Syrian interim President Sharaa meets Saudi Crown Prince in Riyadh

Published February 2, 2025
Syria’s newly appointed president Ahmed al-Sharaa meets Saudi Crown Prince Mohammed Bin Salman in Riyadh on February 2. — Reuters
Syria’s newly appointed president Ahmed al-Sharaa meets Saudi Crown Prince Mohammed Bin Salman in Riyadh on February 2. — Reuters

Syria’s transitional President Ahmed al-Sharaa met Saudi Arabian Crown Prince Mohammed bin Salman in Riyadh on Sunday, Saudi state news agency SPA reported.

Live TV footage showed Sharaa shaking hands with the crown prince in the Saudi capital before sitting down for talks. The Syrian leader was accompanied on his visit by foreign minister, Asaad Hassan al-Shibani.

Sharaa is in Saudi Arabia for his first international visit since the toppling of Bashar al-Assad, his office said.

The presidency posted a picture on X of Sharaa and his foreign minister aboard what appeared to be a private jet with the caption “President Sharaa and Asaad al-Shaibani travel to Saudi Arabia, first official visit”.

Sharaa, whose Islamist group led the overthrow of Assad in December, was named interim president on Wednesday.

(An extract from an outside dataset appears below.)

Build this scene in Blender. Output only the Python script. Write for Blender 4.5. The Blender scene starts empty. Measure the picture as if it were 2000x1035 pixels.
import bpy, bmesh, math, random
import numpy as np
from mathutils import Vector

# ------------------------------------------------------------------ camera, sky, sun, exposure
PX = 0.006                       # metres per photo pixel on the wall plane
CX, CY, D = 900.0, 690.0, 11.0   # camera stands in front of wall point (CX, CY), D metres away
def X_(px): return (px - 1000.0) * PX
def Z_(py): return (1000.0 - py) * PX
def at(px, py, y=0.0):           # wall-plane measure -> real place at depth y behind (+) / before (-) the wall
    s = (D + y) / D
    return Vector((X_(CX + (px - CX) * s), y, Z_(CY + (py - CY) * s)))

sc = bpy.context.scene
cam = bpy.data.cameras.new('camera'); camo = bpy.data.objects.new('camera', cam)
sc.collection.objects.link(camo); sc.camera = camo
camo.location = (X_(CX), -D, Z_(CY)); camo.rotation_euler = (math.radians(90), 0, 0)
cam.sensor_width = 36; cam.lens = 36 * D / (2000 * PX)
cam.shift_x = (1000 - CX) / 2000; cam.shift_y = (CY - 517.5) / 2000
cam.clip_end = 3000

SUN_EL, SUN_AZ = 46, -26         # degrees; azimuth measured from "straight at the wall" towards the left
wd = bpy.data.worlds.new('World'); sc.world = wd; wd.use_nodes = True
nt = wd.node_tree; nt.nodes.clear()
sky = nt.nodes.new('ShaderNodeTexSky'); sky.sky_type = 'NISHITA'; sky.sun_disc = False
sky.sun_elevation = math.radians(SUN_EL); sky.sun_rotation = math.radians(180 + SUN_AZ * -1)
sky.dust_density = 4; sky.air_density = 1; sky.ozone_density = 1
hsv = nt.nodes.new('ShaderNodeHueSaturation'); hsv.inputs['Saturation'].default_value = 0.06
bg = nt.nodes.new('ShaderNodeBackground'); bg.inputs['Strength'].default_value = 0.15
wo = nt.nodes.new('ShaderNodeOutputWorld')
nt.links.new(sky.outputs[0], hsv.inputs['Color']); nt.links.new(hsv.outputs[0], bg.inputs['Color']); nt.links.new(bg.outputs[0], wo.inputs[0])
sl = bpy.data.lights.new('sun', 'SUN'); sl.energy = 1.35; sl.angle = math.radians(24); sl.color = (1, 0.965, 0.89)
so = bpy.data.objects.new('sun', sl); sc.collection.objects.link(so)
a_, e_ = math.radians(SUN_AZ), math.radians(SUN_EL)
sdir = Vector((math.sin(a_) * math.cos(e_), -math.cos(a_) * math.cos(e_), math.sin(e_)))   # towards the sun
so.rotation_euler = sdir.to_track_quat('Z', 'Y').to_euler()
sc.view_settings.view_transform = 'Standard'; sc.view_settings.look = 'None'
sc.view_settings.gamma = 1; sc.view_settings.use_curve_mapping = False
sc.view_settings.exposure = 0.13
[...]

Saudi Arabia’s King Salman and his son, the country’s facto ruler Crown Prince Mohammed bin Salman, were among the first to congratulate Sharaa on his official appointment.

‘Strategic service’

Rabha Seif Allam, a regional expert at the Al-Ahram Center for Political and Strategic Studies in Cairo, said Riyadh was “playing a key role in reintegrating the new Syria into the Arab world and onto the international stage”.

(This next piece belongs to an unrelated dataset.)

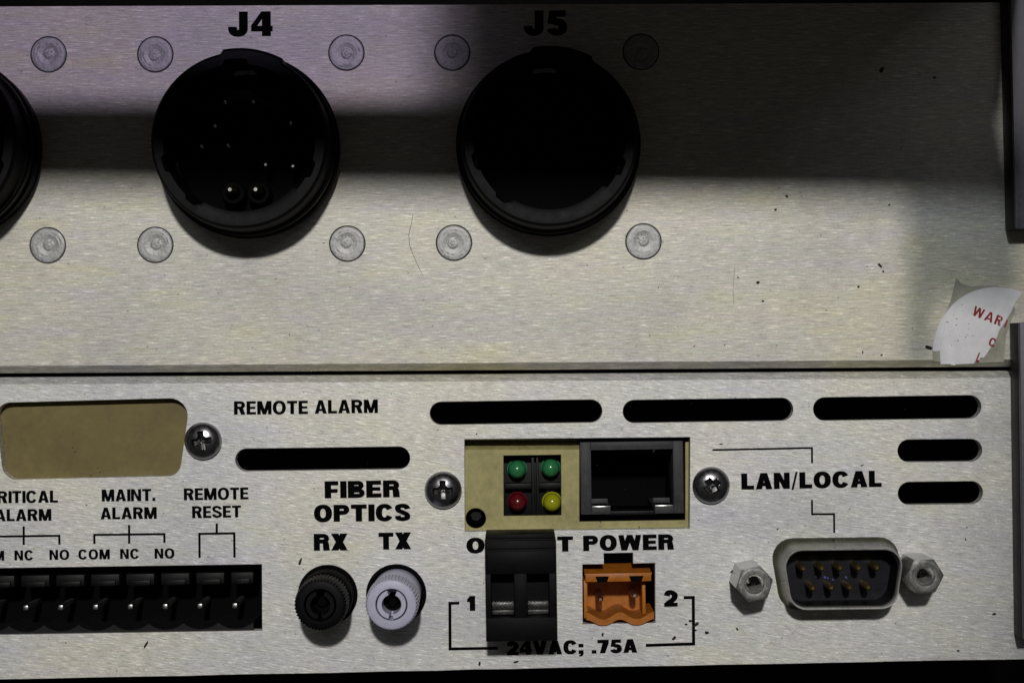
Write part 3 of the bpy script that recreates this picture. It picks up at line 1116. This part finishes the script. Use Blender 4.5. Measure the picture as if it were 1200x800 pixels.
fibre(384, 696.5, 'black knurled fiber connector under the printed RX', 'shell', True, .0)
fibre(464.3, 696, 'pale lavender knurled fiber connector under the printed TX', 'white', False, .04)

# ------------------------------------------------------------------ black two-way plug
pt = thing('terminal_plug', 'black two way terminal plug covering part of the OUTPUT lettering', 'terminal plug', 610, 686, TL)
pc = at(610, 686)


def pll(px, py, h):
    u, v = at(px, py, h)
    return turn([(u - pc[0], v - pc[1])], TL)[0]


HF = 8.5
f0, f1 = pll(568.8, 633, HF), pll(652.6, 750, HF)
b0, b1 = f0[0] - .1, f1[0] + .1
bd = MB()
vt, vb = f0[1], f1[1]
holes_u = [(pll(575.5, 686, HF)[0], pll(602.5, 686, HF)[0]), (pll(617.5, 686, HF)[0], pll(643.5, 686, HF)[0])]
hv0, hv1 = pll(610, 723.5, HF)[1], pll(610, 672, HF)[1]
# body made of walls so that the two wire openings are real recesses
bd.box(b0, b1, hv1, vt - .1, 0.2, HF)                          # upper part
bd.box(b0, b1, vb, hv0, 0.2, HF)                               # lower part
bd.box(b0, holes_u[0][0], hv0 + .001, hv1 - .001, 0.2, HF)
bd.box(holes_u[0][1], holes_u[1][0], hv0 + .001, hv1 - .001, 0.2, HF)
bd.box(holes_u[1][1], b1, hv0 + .001, hv1 - .001, 0.2, HF)
bd.box(b0 + .2, b1 - .2, vb + .2, vt - .2, 0.1, 4.0)
bd.build('plug_body', M['plug'], pt, bevel=.06)
st_ = MB()
st_.box(b0 + .05, b1 - .05, vt - .35, vt + .05, 2, HF - 1.0)      # stepped top cap
st_.box(b0 + .1, b1 - .1, vt - .5, vt + .62, .3, 6.5)
st_.box(b0 - .02, b1 + .02, vt - 1.3, vt - .9, 5, HF + .09)
st_.build('top_step', M['plug'], pt, bevel=.1)
MB().box(b0 + .35, b1 - .35, hv1 + .35, vt - 1.6, HF - .2, HF + .10).build('raised_field', M['plug'], pt, bevel=.05)
for (x0_, x1_), hm in zip(holes_u, (7.2, 6.7)):
    cl = MB()
    v0 = pll(610, 720, hm)[1]
    v1 = pll(610, 705, hm)[1]
    cl.box(x0_ + .08, x1_ - .08, v0 + .75, v1, 4.0, hm)
    cl.box(x0_ + .1, x1_ - .1, v0, v0 + .7, 4.0, hm - .35)
    for j in range(7):
        u = x0_ + .3 + (x1_ - x0_ - .6) * j / 6
        cl.box(u - .1, u + .1, v1 - .1, v1 + .14, hm - 1.2, hm + .06)
    cl.build('wire_clamp', M['clamp'], pt, bevel=.05)
MB().box(-4.6, 4.6, -4.2, 4.2, -8, .25).build('plug_tongue', M['deep'], pt)

# ------------------------------------------------------------------ orange header
ot = thing('power_header', 'orange two pin power header in a notched opening beside the printed 2', 'power header', 725, 695, TL)
oc = at(725, 695)


def ol(px, py, h):
    u, v = at(px, py, h)
    return turn([(u - oc[0], v - oc[1])], TL)[0]


HO = .5
x0_, x1_ = ol(686.3, 695, HO)[0], ol(766, 695, HO)[0]
hb = MB()
yt, ym, yb = ol(725, 665, -3)[1], ol(725, 671.5, HO)[1], ol(725, 681.5, HO)[1]
s0, s1, s2, s3 = (ol(x, 695, HO)[0] for x in (698, 714, 737.5, 754.5))
hb.box(x0_, x1_ - .3, yb + .02, ym, -8, HO - .2)
hb.build('upper_wall', M['orange'], ot, bevel=.1)
hb = MB()                                               # sloping roof behind the front edge
hb.loft([[(x0_ - .1, ym - .2, HO - .25), (x1_ - .2, ym - .2, HO - .25), (x1_ - .5, yt, -6), (x0_ - .1, yt, -6)],
         [(x0_ - .1, ym - .02, HO - .25), (x1_ - .2, ym - .02, HO - .25), (x1_ - .5, yt + .4, -6), (x0_ - .1, yt + .4, -6)]])
hb.build('roof', M['orange'], ot)
for (p, q) in ((s0, s1), (s2, s3)):
    MB().prism([(p, ym - .42), (q, ym - .42), (q - .3, yb - .0), (p + .3, yb - .0)], HO - .6, HO - .12).build('key_slot', M['deep'], ot)  # dark block painting in the shade of an open slot
# wavy bottom wall
pts_o, pts_i = [], []
for j in range(41):
    f = j / 40
    px = 687 + (766.5 - 687) * f
    w = math.cos((f * 2 - .98) * 2 * math.pi * .5 * 2)
    arch = .5 + .5 * math.cos(2 * math.pi * (f * 2 - .5 - .5))
    yo = 732.5 - 6.5 * (arch ** 1.3) - 1.0 * f
    yi = 725.5 - 8.0 * (arch ** 1.2) - 1.0 * f
    pts_o.append(ol(px, yo, HO))
    pts_i.append(ol(px, yi, HO))
hb = MB()
hb.loft([[(*pts_o[j], HO), (*pts_i[j], HO), (*pts_i[j], -8), (*pts_o[j], -8)] for j in range(41)])
hb.build('wavy_wall', M['orange'], ot, smooth=50)
MB().box(x0_ - .2, x1_ - .9, ol(725, 733, -8)[1], ol(725, 662, -8)[1], -8.6, -7.6).build('back_wall', M['orange'], ot)
MB().box(x0_ - .25, x0_ + .3, ol(725, 724, 0)[1], yb + .1, -8, HO - .9).build('side_wall', M['orange'], ot, bevel=.08)
MB().box(x1_ - 1.5, x1_ - 1.0, ol(725, 722, 0)[1], yb - .1, -8, HO - 2.4).build('side_wall', M['orange'], ot, bevel=.08)
for (px, py) in ((703.6, 702), (743.6, 697.5)):
    u, v = ol(px, py, -1.3)
    MB().lathe([(.5, -8), (.5, -2.0), (.42, -1.5), (.2, -1.25)], 16, (u, v)).build('pin', M['tin'], ot)

# ------------------------------------------------------------------ serial connector
dt = thing('serial_connector', 'nine pin metal serial connector between two hex nuts', 'serial connector', *DBC, -.012)
loops = []
for (w, hh, r, h) in ((19.2, 10.6, 3.0, -.15), (18.9, 10.4, 2.95, .3), (18.5, 10.1, 2.8, .55), (18.1, 9.7, 2.7, .95), (17.7, 9.25, 2.6, 1.7), (17.4, 8.95, 2.55, 2.8), (17.25, 8.8, 2.5, 5.6),
                      (17.2, 8.75, 2.5, 5.9), (17.0, 8.55, 2.4, 6.0), (16.75, 8.25, 2.35, 5.9), (16.65, 8.15, 2.3, 5.6), (16.6, 8.1, 2.3, .4)):
    k = .0
    loops.append([(a, b, h) for a, b in dshape(w + .5, hh, r, .16)])
MB().loft(loops[:8], False, False).build('metal_shell', M['shellmetal'], dt, smooth=45)
MB().loft(loops[7:], False, False).build('shell_rim', M['rim'], dt, smooth=45)
MB().prism(dshape(17.15, 8.15, 2.3, .16), -2, .6).build('insert', M['insert'], dt)
cl = [[(a, b, h) for a, b in dshape(w, hh, 2.3, .16)] for w, hh, h in ((17.05, 8.05, .4), (17.05, 8.05, 5.0), (16.75, 7.75, 5.0), (16.6, 7.6, .4))]
MB().loft(cl, False, False).build('shade_lining', M['black'], dt, smooth=45)  # added dark lining that paints in the shade inside the shell
for row, xs, y in ((0, (941.5, 963.3, 984.8, 1006.4, 1027.8), 665.5), (1, (952.8, 974.6, 996.2, 1017.6), 688.5)):
    for i, x in enumerate(xs):
        u, v = at(x, y - .01 * (x - 985), 4.9)
        u, v = turn([(u - dc[0], v - dc[1])], -.012)[0]
        MB().lathe([(.5, .5), (.5, 4.3), (.42, 4.7), (.2, 4.95)], 14, (u, v)).build('pin', M['gold'], dt)
for k, (x, y, r) in enumerate(((957, 675.5, 1.6), (967, 676.5, 2.0), (970.5, 677.5, 1.4), (976.5, 679.5, 1.5), (992, 677, 1.8))):
    u, v = at(x, y, 1.2)
    MB().lathe([(r / PX, .55), (r / PX * .8, .95), (.05, 1.1)], 7, (u - dc[0], v - dc[1])).build('blue_residue', M['blue'], dt, smooth=20)


def nut(px, py, rot):
    u, v = at(px, py)
    u, v = u - dc[0], v - dc[1]
    mb = MB()
    A = 2.72

    def hexl(k, h):
        return [(u + A * k * math.cos(R(60 * i + rot)), v + A * k * math.sin(R(60 * i + rot)), h) for i in range(6)]

    def sub(lp, m=6):
        out = []
        for i in range(6):
            p, q = lp[i], lp[(i + 1) % 6]
            out += [tuple(p[j] + (q[j] - p[j]) * s / m for j in range(3)) for s in range(m)]
        return out

    def circ(r, h):
        ref = sub(hexl(1, 0))
        return [(u + r * math.cos(math.atan2(y - v, x - u)), v + r * math.sin(math.atan2(y - v, x - u)), h) for x, y, _ in ref]
    H = 7.6
    top_ = sub(hexl(1, H - .45))
    top2 = [(x, y, H - .08 - .5 * max(0, math.hypot(x - u, y - v) - 2.36)) for x, y, _ in sub(hexl(1, 0))]
    mb.loft([sub(hexl(1, 0)), top_ if False else top2, circ(2.22, H), circ(1.98, H + .02), circ(1.92, H - .12), circ(1.8, H - .12), circ(1.74, H), circ(1.42, H - .02), circ(1.3, H - .25)] , True, False)
    mb.build('hex_nut', M['steel'], dt, smooth=22)
    n_ = dt.children[-1] if dt.children else None
    th = MB()
    prof = []
    for k in range(9):
        z = H - .3 - k * .55
        prof += [(1.32, z), (1.08, z - .27)]
    th.lathe(prof + [(1.0, .5)], 32, (u, v), False, True)
    nutobj = [o for o in dt.children if o.name.startswith('hex_nut')][-1]
    th.build('thread_hole', M['steel'], nutobj, smooth=20)


nut(875.6, 674.2, 12)
nut(1069.5, 667.6, 2)

# ------------------------------------------------------------------ torn sticker
sk = thing('sticker', 'torn round white sticker with red WARR lettering at the right end of the seam', 'sticker', 1140, 385)
sc_ = at(1140, 385)


def kl(px, py, h=0.0):
    u, v = at(px, py, h)
    return (u - sc_[0], v - sc_[1])


outer = [(1092.4, 411.4), (1093.2, 402), (1095.6, 391), (1099, 382), (1103, 374.5), (1109, 365), (1115.8, 357), (1124, 350), (1133.7, 344), (1144, 340), (1154.8, 337.4),
         (1163, 336.4), (1171, 336.4), (1176, 337.2), (1184, 338.4), (1191, 340), (1197.6, 342.6), (1195, 346.5), (1192, 350.5), (1188, 357), (1184.4, 365.5), (1181, 371), (1177.6, 377), (1173, 383.5), (1170, 388),
         (1168.5, 393), (1166, 398.6), (1161.5, 406), (1158, 411), (1154.5, 416.5), (1151.5, 419.5), (1149, 418.6), (1146.5, 421.4), (1142.5, 423), (1140.5, 425.9), (1132, 426.2), (1120, 426.6),
         (1118.8, 427.8), (1114.5, 427.6), (1113.5, 426.5), (1101.8, 426.6), (1101.2, 419), (1100.8, 411), (1097, 411.8)]
me = plate_mesh('paper', [kl(x, y) for x, y in outer], [], .10, .24, M['paper'], .03)
link('paper', me, sk)
tape = [(1120.6, 325.2), (1126, 332), (1137, 335.5), (1150, 334.5), (1172, 335), (1190, 362), (1179, 392), (1177, 414), (1176, 424), (1150, 425), (1104, 424), (1093, 423), (1093, 404), (1106, 372), (1114, 352)]
me = plate_mesh('old_tape', [kl(x, y) for x, y in tape], [], .02, .07, M['tape'], .01)
link('old_tape', me, sk)
lay_mb = MB()
ang = R(-21.5)
RED = dict(s=.23, t=.19, gap=.2, w=dict(W=1.15, A=.92, R=.72, C=.8, L=.55), n={})


def red(txt, px, py, cap, width_px, clipx=None):
    polys, w = text_polys(txt, RED)
    a = kl(px, py)
    b = (a[0] + width_px / PX * math.cos(ang), a[1] + width_px / PX * math.sin(ang))
    lay(polys, a, b, w, cap / PX, lay_mb, .25)


red('WAR', 1138, 369, 11.5, 36)
red('I', 1176, 383, 9, 2.2)
red('C', 1157, 404, 10, 8)
red('L', 1142.5, 423, 11, 4.2)
lay_mb.build('red_lettering', M['red_ink'], sk)
# creases of the tear
cr = MB()
for seg in (((1182, 338), (1183, 346), (1180, 354), (1176, 360), (1172, 367), (1172, 375), (1170, 382), (1166, 388)), ((1101, 411), (1102, 402), (1104, 392), (1107, 384))):
    P_ = [kl(x, y) for x, y in seg]
    cr.loft([[(p[0] - .05, p[1], .235), (p[0], p[1] + .02, .275), (p[0] + .05, p[1], .235)] for p in P_], True, True)
cr.build('crease', M['paper'], sk)
dots = MB()
for _ in range(34):
    x, y = rnd.gauss(1122, 12), rnd.gauss(385, 14)
    if (x - 1168) ** 2 + (y - 412) ** 2 < 70 ** 2 and y < 424:
        p = kl(x, y)
        r = rnd.uniform(.03, .09)
        dots.sheet([(p[0] + r * math.cos(R(60 * i)), p[1] + r * math.sin(R(60 * i))) for i in range(6)], .246)
o = dots.build('dirt_specks', M['dirt'], sk)
o['kind'] = 'stuff'


# ------------------------------------------------------------------ rack brackets at the right edge
def bracket(label, front, hf, edge_px):
    """front: outline of the front face in photograph pixels."""
    t = thing('rack_bracket', label, 'bracket', 1220, 300, 0, 'grey brackets at the right edge')
    c_ = at(1220, 300)
    P_ = [(at(x, y, hf)[0] - c_[0], at(x, y, hf)[1] - c_[1]) for x, y in front]
    ring = [(u, v) for u, v in P_]
    MB().prism(ring, .03, hf - .9).build('bracket_body', M['black'], t, bevel=.15)
    inner = roundpoly(ring, .25, 3)
    MB().prism(inner, hf - .9 + .002, hf).build('face_plate', M['bracket'], t, bevel=.1)
    return t


bracket('grey rack bracket at the upper right edge of the picture', [(1183.5, -40), (1260, -40), (1260, 266), (1191, 268)], 5.5, 0)
bracket('grey rack bracket at the lower right edge below the torn sticker', [(1195, 378), (1260, 376), (1260, 749), (1200, 750)], 5.0, 0)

She said that Saudi Arabia, the Arab world’s largest economy, would “directly benefit” from the stabilisation of Syria.

“Iran is now excluded from the Syrian landscape, weakening its regional influence, and drug trafficking from Syria to the Gulf countries, which had been a destabilising factor, is now a thing of the past.” Distancing Damascus from Tehran was a “strategic service” to Riyadh, she added.

Though Saudi Arabia and Iran ended a seven-year diplomatic freeze in 2023, the regional heavyweights remain at odds over multiple geopolitical issues, including the civil war in Syria, where they backed opposing sides.

Syria is also pressing for the lifting of international sanctions that have dragged down its economy.

The sanctions date back to 1979, when the United States labelled Syria a “state sponsor of terrorism”, but they were ramped up significantly by Washington and other Western powers when Assad cracked down on anti-government protests in 2011 and sparked the civil war.

The Syrian authorities are counting on wealthy Gulf countries to finance the reconstruction of their war-ravaged nation and revive its economy.

On Thursday, Damascus received Qatar’s Emir Sheikh Tamim bin Hamad Al-Thani, who “stressed the urgent need to form a government representing all spectrums” of Syrian society in order “to consolidate stability and move forward with reconstruction, development and prosperity projects”.

According to Damascus, the two sides discussed reconstruction.

The new Syrian authorities have received a steady stream of diplomatic visitors since toppling Assad in December.